While he detests the idea of some sort of “league table” of Prefab Sprout LPs, Paddy feels that their latest offering, ‘Jordan: The Comeback‘, is as good if not better than ‘Steve McQueen’.

“It takes a couple of listens — all our albums do I think. I love to write about characters, little portraits. Maybe it’s getting to be my fingerprint now. Maybe it’s getting to be lazy writing, I don’t know. To me it’s more interesting than just writing a love song. It says more.

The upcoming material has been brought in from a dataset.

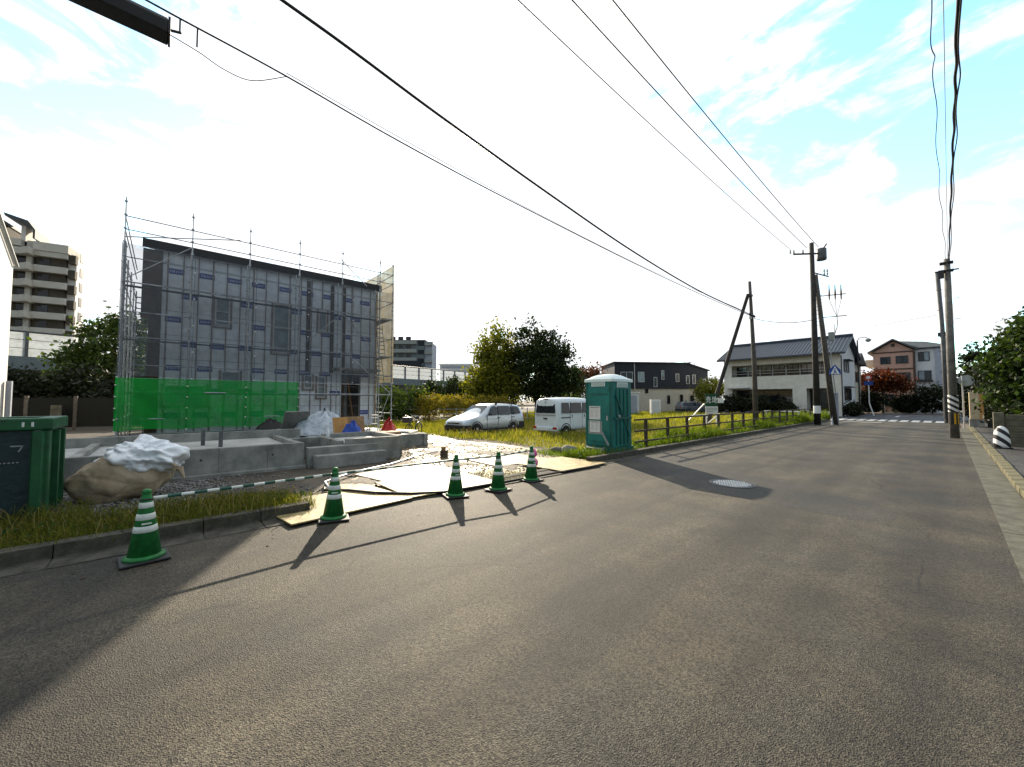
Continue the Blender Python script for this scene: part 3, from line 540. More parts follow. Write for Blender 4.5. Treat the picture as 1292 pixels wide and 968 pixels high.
def dumpster():
    t = thing('waste_skip', 'large green and blue steel waste skip with open top beside the bulk bag', 'waste skip', (-8.1,-1.17,0))
    # outer box from Y=-5 to 0 (local), X from -2.2 to 0
    MB().box(-.98,-.90,-4.4,0,.12,1.22).box(-.90,-.06,-4.4,-4.32,.12,1.22).box(-.90,-.06,-.08,0,.12,1.22).box(-.06,0,-4.4,0,.12,1.22).build('body', M['dblue'], t)
    MB().box(-.90,-.06,-4.3,-.09,.12,.18).build('floor', M['rust'], t)
    MB().box(-1.02,-.86,-4.46,.06,1.221,1.38).box(-.10,.06,-4.46,.06,1.222,1.381).box(-.86,-.10,-.12,.06,1.223,1.382).box(-.86,-.10,-4.46,-4.28,1.224,1.383).build('rim', M['dgreen'], t, bevel=.02)
    MB().box(.055,.075,-4.4,-.5,1.18,1.215).build('rim_lip', M['steel_d'], t)
    for y in (-.14,-1.3,-2.3,-3.3): MB().ext([(.002,y,.10),(.09,y+.03,.10),(.09,y+.11,.10),(.002,y+.14,.10)], (0,0,1.11)).build('rib', M['dgreen'], t)
    for x in (-.35,-.75): MB().box(x-.05,x+.05,.002,.07,.1,1.2).build('rib', M['dgreen'], t)
    MB().box(-.12,.03,-.10,.03,.02,1.215).build('corner_post', M['dgreen'], t, bevel=.015)
    MB().box(-.02,.06,-4.3,-.35,.08,.20).build('bottom_rail', M['dblue'], t)
    MB().obox((.03,-.05,.7),(.03,.05,1.1),(.04,0,0)).build('door_bar', M['steel_d'], t)
    for k in range(2): MB().cyl((.062,-.12-.08*k,1.27),(.062,-.12-.08*k,1.33),.012,n=8).build('rim_bolt', M['cwhite'], t)
    # stencilled 7, broken line of small marks below
    m = MB().strip([(.003,-.30,1.02),(.003,-.20,1.02),(.003,-.235,.95)], .016, (1,0,0), .003).strip([(.003,-.46,1.02),(.003,-.40,1.02)], .016, (1,0,0), .003)
    y = -.46
    while y < -.22: m.box(.003,.006,y,y+.02,.80,.815); y += .035
    m.build('stencil', M['boxg'], t)
dumpster()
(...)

“Also I love the fact that people can like what you do and they don’t get half of it. At one point we were going to call this album something like ‘God And Elvis’ because those are the two themes which come up again and again. But overall, if there is a theme which holds it together it’s the idea of the comeback. Maybe I’m too young to be thinking like this, but I love the idea of someone like Elvis sitting in some big hotel in the Nevada desert waiting for a second chance. Saying ‘I never really did what I wanted to do and this is what I’d do if I had my time over’.”

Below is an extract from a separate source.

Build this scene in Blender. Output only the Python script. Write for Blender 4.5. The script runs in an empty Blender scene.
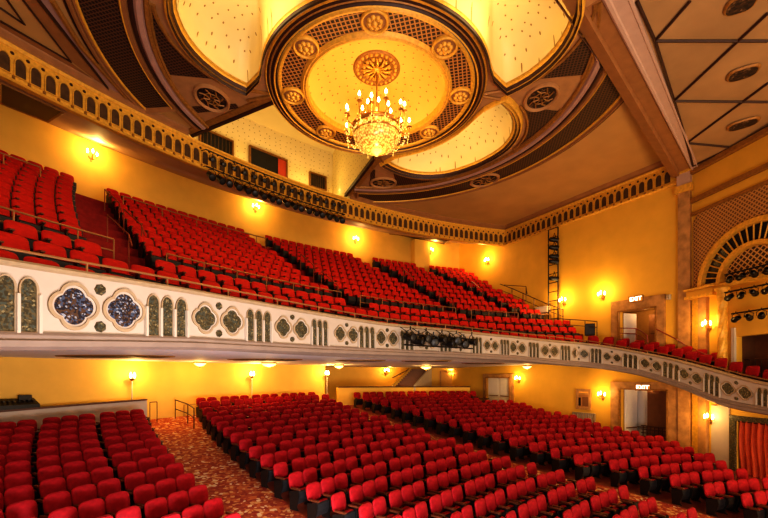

There are no regrets however in the Sprouts camp. In fact things are so positive that they plan to tour the UK at the end of the year. A prospect which after five years off the road frightens and excites at the same time.

“Even as we speak I can feel myself getting nervous about it. I don’t really like touring — I don’t like the lifestyle. Also I have a real fear of forgetting the words to my songs. It’s as if I write them then forget them and go on to the next ones. I’d be hard pressed to remember the lyrics from past albums and even harder pressed to tell you what the songs were about, specifically.”

To fans in the public and the press alike Prefab Sprout songs are about rich musical textures, wry, heartfelt and occasionally unfathomable lyrics all tied up in a package which is sweet and sentimental without being slobbering. That might seem old fashioned in a musical climate where music is shouted rather than sung and rhythm has replaced melody but Paddy is unrepentant.

“I guess I’m tired of being shouted at by rap artists. After a while you don’t get past the tone of voice which is all swagger and laying down the law and whining. Our music is sentimental in that it expresses a sentiment.  It’s compassionate. That’s the key. No matter who or what I’m writing about l hope I do it in a compassionate way.”